I recently encountered the theory that the evolutionary purpose of art making is to foster community. I think there must be more to it than that because in my experience this theory applies a lot better to some arts than to others.
Take musicians for example. An individual musician usually spends quite a bit of time alone practicing their instrument. But they also tend to collaborate and form bands and then perform their works for groups of other people - community.
Writers and visual artists are a different story. Writing and visual art require massive amounts of solitary work and then there's no guarantee that more than a handful of people will read or see the results.
Viewing art and reading tend to also be solitary pursuits. Artists and writers need a broker to find them a potential audience and then their audience
might appreciate them one at a time. In turn that audience needs to discover that others have also seen the artist's or read the author's work. Only then can discussion and community begin. Not a particularly efficient social system.
I'm an introvert and I thrive on the alone time it takes to make art. What I'm not so good at is figuring out how to find a good community for me.
I went to art school in part to find other artists to talk to. That was disappointing. The open-minded, free-thinking artist is a myth. It was cliquier than seventh grade. I think I might have three friends from seven years of art school. (Although maybe I'm really referring to art students rather than artists. Many art students are studying art because they think it shows how cool they are. Then some of them go on to become artists who think the same thing)
Anyway, I have hope for the Internet as social network and community builder.
Blogging is a very direct means of self-expression. In a conversation with a physical person you have to consider who you're talking to and adjust for your interlocutor. If you don't have much in common with the people you regularly interact with it can definitely limit your ability to talk (and think) about the things you care about.
When you blog you get to pick the topic, what you want to say about it and how you say it. There aren't any social niceties about leading into a conversation or give and take. You just put your idea out there and anyone who wants to join you in talking about it can.
And it really could be anyone. The conversation isn't limited by geography or physical presence or whether you know a person or not. I
love this!
I can just blurt out anything I want to. If you think it's weird you can move on to another page and I don't have to see the "I'm afraid of you" look you just gave me.
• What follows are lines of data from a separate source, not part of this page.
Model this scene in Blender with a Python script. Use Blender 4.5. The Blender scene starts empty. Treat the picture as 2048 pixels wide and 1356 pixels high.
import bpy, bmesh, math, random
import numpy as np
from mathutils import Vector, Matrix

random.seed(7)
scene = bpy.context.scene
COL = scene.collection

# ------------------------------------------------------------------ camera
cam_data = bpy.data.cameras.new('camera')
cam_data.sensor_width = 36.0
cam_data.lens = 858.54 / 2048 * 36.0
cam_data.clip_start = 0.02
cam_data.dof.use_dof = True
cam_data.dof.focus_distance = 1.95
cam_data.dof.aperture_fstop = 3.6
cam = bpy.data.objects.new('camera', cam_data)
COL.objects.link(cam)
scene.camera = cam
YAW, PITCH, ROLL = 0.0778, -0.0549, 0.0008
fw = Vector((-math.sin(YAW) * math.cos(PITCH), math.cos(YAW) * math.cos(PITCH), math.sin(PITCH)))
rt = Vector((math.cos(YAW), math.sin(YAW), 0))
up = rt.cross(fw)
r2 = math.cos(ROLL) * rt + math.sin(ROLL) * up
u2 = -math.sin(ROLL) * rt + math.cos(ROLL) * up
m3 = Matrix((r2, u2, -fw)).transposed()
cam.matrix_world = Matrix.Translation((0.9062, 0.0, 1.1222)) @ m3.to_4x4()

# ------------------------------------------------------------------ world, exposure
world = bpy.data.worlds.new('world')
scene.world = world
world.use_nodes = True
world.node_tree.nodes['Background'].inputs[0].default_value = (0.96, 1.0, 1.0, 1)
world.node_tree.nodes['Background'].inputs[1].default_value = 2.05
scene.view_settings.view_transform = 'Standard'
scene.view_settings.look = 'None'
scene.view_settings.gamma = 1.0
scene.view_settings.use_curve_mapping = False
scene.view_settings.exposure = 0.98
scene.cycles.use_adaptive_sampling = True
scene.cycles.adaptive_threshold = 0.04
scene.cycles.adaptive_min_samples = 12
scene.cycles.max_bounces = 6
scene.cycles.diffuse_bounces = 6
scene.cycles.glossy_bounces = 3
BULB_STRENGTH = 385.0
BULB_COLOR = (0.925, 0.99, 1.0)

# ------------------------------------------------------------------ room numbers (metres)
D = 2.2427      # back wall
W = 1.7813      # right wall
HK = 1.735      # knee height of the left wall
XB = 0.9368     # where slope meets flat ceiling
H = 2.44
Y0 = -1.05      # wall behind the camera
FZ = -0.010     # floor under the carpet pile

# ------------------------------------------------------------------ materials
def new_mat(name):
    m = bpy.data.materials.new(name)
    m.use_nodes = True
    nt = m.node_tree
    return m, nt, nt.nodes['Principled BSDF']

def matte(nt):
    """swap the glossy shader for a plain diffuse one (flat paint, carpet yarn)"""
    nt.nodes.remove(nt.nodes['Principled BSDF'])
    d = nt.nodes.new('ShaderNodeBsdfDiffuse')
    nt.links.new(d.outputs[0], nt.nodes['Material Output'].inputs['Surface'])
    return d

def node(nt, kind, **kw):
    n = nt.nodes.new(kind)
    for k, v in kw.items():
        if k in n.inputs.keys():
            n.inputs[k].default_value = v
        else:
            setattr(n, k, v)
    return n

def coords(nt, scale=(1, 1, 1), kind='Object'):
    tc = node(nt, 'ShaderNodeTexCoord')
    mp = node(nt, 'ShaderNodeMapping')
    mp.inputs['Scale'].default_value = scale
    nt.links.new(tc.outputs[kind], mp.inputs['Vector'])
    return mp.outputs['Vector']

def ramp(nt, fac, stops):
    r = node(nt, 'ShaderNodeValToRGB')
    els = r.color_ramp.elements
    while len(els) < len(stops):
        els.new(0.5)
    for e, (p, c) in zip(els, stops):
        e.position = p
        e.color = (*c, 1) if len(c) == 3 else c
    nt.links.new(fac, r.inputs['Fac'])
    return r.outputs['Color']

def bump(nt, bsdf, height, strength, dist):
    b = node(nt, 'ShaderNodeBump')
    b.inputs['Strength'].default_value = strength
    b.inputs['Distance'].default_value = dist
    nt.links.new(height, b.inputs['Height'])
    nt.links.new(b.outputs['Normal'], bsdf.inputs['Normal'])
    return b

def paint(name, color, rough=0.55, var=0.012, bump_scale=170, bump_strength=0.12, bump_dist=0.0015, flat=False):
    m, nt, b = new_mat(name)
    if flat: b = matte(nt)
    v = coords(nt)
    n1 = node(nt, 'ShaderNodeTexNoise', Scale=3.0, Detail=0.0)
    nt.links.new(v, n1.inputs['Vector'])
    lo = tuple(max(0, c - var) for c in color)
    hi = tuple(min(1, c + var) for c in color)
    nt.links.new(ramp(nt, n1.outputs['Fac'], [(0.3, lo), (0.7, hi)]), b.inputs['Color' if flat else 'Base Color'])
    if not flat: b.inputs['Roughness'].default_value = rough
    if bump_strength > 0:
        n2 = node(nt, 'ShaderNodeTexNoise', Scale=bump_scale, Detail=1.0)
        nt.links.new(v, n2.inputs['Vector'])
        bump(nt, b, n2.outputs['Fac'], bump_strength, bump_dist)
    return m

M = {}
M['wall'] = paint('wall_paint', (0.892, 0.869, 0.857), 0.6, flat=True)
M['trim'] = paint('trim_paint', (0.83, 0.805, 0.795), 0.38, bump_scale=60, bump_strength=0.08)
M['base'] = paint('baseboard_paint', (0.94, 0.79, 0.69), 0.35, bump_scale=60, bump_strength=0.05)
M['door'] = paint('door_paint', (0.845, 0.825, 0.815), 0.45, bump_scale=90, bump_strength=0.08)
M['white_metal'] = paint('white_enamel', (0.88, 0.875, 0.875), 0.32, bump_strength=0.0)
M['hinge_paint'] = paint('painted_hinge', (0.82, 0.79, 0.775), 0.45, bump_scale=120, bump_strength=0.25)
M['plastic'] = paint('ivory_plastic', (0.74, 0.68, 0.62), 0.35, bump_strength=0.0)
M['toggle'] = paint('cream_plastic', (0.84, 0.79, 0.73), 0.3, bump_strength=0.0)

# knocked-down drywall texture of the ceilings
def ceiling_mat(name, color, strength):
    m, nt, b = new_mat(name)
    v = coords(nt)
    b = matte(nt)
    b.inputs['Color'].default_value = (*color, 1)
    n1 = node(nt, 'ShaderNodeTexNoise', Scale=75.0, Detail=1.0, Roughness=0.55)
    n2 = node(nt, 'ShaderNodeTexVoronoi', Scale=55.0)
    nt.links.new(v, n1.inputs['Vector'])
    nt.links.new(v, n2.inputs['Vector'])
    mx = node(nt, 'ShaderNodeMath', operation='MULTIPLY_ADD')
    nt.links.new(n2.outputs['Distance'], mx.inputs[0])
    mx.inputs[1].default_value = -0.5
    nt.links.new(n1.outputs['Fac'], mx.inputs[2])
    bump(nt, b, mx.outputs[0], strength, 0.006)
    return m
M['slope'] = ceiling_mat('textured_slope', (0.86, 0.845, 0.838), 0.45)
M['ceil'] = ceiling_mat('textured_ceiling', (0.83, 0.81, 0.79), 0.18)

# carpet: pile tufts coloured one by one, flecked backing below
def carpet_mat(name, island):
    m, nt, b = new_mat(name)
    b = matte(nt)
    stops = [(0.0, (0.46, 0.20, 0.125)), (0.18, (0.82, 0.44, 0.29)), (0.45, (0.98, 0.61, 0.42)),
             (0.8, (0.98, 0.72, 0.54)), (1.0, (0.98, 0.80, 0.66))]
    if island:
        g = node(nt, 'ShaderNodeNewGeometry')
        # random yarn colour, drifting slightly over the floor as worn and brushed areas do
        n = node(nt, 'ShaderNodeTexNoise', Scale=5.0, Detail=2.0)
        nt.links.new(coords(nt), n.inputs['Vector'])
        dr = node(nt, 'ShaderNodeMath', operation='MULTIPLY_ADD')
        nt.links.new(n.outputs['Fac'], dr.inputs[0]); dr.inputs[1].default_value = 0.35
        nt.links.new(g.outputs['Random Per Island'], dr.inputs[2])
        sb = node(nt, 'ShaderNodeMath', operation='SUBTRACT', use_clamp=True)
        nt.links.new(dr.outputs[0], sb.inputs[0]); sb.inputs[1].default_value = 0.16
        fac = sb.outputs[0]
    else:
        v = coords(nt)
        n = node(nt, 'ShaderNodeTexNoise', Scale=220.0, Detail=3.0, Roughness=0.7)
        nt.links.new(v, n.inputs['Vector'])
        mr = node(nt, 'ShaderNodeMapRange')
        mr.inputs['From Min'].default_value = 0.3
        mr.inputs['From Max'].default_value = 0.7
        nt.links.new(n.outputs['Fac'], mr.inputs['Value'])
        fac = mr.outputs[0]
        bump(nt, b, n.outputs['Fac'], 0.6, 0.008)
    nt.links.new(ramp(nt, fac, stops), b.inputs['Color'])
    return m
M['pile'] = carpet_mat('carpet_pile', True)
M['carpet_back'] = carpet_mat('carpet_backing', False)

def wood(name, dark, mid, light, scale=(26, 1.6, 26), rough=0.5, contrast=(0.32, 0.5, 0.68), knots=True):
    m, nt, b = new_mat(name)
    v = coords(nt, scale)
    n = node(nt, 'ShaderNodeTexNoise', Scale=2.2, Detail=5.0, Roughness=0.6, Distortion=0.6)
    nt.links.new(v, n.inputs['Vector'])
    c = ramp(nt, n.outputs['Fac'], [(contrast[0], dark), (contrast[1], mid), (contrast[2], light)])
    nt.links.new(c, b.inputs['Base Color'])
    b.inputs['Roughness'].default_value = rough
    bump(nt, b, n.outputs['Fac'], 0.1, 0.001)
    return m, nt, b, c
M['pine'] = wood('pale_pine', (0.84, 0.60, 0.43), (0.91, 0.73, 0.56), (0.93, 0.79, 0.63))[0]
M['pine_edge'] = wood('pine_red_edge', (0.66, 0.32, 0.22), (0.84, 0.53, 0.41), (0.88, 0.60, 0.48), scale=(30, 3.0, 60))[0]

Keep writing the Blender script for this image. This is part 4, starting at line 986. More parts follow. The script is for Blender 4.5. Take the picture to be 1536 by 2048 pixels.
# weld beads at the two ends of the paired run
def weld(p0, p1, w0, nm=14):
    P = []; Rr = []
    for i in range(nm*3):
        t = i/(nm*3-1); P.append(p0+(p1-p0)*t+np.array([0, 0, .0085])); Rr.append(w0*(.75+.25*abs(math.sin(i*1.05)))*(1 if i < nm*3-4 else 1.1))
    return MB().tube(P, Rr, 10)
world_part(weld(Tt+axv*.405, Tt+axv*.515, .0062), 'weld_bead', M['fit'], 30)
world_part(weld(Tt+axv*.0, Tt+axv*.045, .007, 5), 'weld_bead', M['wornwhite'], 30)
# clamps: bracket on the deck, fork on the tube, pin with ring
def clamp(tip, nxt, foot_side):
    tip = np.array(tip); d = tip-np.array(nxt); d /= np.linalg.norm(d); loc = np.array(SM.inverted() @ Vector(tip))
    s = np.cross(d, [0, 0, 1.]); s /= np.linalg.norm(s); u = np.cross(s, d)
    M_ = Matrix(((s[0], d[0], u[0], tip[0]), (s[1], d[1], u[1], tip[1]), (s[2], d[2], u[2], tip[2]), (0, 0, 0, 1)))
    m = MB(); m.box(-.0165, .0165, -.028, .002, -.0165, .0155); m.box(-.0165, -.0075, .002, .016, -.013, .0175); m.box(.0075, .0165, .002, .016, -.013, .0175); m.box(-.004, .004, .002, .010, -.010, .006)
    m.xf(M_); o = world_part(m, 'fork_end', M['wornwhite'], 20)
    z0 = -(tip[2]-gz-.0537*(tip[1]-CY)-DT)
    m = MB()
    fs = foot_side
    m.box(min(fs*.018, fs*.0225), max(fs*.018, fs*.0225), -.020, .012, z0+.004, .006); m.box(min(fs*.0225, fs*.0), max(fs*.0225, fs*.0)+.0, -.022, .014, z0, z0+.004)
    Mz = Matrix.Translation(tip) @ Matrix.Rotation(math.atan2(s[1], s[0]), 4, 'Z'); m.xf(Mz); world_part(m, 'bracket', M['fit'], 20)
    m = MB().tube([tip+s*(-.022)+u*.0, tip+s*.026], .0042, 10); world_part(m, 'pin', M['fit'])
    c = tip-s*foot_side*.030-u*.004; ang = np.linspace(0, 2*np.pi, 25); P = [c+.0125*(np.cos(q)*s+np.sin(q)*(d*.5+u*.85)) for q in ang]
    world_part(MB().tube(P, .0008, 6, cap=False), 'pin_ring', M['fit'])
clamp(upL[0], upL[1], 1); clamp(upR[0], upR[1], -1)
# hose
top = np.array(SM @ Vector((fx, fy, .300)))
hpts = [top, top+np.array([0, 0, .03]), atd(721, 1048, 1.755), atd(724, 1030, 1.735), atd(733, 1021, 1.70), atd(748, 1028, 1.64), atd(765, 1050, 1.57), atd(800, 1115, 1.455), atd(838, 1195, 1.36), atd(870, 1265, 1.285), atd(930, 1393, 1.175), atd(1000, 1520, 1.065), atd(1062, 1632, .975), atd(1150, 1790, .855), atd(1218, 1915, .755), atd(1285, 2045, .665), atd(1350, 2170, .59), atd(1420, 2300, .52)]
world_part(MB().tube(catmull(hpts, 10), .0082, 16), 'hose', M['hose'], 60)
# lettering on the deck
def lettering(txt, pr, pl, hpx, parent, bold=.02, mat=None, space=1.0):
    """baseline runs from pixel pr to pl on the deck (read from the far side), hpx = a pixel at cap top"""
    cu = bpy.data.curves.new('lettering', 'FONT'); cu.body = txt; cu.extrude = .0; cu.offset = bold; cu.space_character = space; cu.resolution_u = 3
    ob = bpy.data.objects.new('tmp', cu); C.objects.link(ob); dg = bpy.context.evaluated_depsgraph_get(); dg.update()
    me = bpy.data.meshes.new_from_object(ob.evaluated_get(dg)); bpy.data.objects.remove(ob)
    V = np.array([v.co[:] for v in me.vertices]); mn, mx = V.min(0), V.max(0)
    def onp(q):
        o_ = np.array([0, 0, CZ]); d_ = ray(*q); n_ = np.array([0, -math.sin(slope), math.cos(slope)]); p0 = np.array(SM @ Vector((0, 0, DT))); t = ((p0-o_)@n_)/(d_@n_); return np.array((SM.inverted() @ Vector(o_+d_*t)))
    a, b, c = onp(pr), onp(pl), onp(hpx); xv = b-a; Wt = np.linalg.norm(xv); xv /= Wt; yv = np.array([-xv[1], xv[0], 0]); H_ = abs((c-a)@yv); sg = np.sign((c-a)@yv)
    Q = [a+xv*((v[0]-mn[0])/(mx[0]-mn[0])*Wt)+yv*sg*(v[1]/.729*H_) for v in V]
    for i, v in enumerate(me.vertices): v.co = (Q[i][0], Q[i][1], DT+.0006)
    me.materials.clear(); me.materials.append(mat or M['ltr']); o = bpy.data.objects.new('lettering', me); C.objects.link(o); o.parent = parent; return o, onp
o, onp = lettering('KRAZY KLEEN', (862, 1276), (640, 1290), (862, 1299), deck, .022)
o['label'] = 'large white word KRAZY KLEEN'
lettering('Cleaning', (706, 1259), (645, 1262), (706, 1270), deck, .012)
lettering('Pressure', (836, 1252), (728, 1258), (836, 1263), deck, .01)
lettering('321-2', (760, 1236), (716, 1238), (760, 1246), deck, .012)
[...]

Blogging is also a much more efficient way to foster community than visual art making. Maybe not physical community but conceptual community. Physically I'm alone but I know (from comments) that I have company out there somewhere in the world.
A piece of art or artifact
is an expressive object, a means of non-verbal communication by the person who made it. But that communication depends on others' ability to decipher the object's language - a very risky proposition. Communication can't be the most important aspect of making art (and therefore art's evolutionary purpose) since making art accomplishes other more personal functions far more successfully.
Could the evolutionary purpose of making art be as simple as the fact that making art makes life livable for some people? I think most non-musician artists find making art socially detrimental. And yet it must be done. I think that art making's value is specific to artists. Musicians would still make music if no one were around to play with or to listen to them. Maybe not the one's who got into it for the chicks though.